Texas AFT local wage campaigns push for higher school employee salaries

With a crowd of people in the background, two teacher lean down to add blue borders to the red letters of a giant paper sign reading "Fund our public schools."
The San Antonio Alliance held a “Community Town Hall, BBQ, and Art Build” to prepare for a May 16 rally calling for higher pay, smaller class sizes, and a focus on health and safety.

Our recent report—“The Lost Decade: Texas schools are underfunded & facing devastating staffing shortages”—showed how school employee wages have remained stagnant (and in many cases decreased) over the last decade. The solution involves more public education funding from the state. But that doesn’t mean local school districts can’t start taking steps now to retain school employers with higher wages.

Texas AFT has assisted our local unions in taking wage demands directly to their superintendents and school boards. Armed with our resources on The Lost Decade report and our rallying call for respect with higher salaries and more manageable workloads, these unions are stepping up locally.

A man in a red shirt with a crowd behind him holds a sign saying "2% Pay, Not Okay."

Education Austin rallied last night at Austin ISD’s School Board meeting protesting plans to cut 632 positions to help fund a lackluster proposal for a $1,000 increase in base teacher pay and a 2% midpoint salary increase. The district proposes raising the minimum hourly pay to $16/hr. But Education Austin has countered that since the Austin metro area is one of the least affordable places to live in the country, the minimum district wage should be $20/hr.

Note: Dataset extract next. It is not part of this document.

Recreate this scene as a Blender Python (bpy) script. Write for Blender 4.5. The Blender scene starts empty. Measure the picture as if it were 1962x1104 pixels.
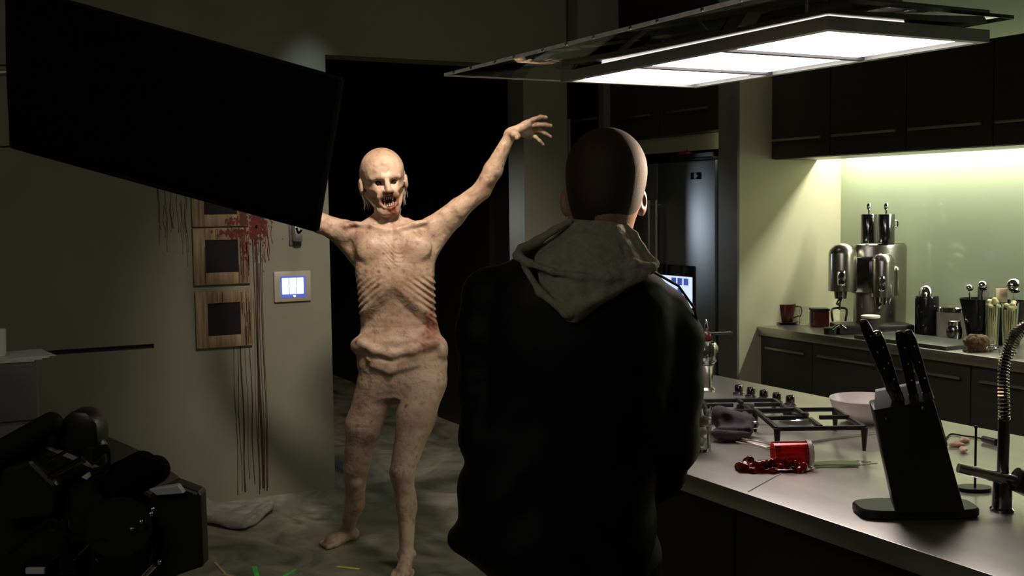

When Socorro AFT heard that the district was only recommending a 2% pay raise, the union knew school employees wouldn’t stand for it. When Socorro AFT surveyed 1,000 district employees recently, 90% said they need stabilization in their financial status, 81.6% said a pay raise would help achieve financial stability, and 54% said they would consider leaving their job in education. “They made comments like ‘I had to file bankruptcy,’” said Socorro AFT President Veronica Hernandez. “Other said, ‘I can’t even afford a college fund for my own children’ and ‘I have to live paycheck to paycheck.’”

Socorro AFT is countering that suggestion and asking for a 10% pay raise, a $2,000 retention stipend, and a starting minimum wage of $15/hr. 

Piece of paper with large red headline of "Our Heroes Deserve a Living Wage" and is taped on a wrinkled envelope

Alliance-AFT, our union for Dallas ISD, is preparing for a massive turnout at its May 26 School Board meeting. Under the banner of “Our Heroes Deserve a Living Wage,” members will be telling the School Board that educators need an 8% raise and a minimum $15/hr wage for all employees.

Against the backdrop of news that Houston ISD has a $300 million surplus after overbudgeting for payroll, the Houston Federation of Teachers is rallying members to ask for “Respect and Dignity” with a 10% pay raise, retention bonuses, and other pay increases

Spring AFT is petitioning for an 8% pay raise for employees and a process to reduce workload. 

Brownsville Educators Standing Together (BEST AFT) continues to use its #WeDeserveBetter campaign to push for a $4,000 across the board pay raise for all certified personnel and a $15/hr minimum wage for all classified employees. The union was victorious in getting the $15/hr summer rate for those employees after the administration recommended $12/hr.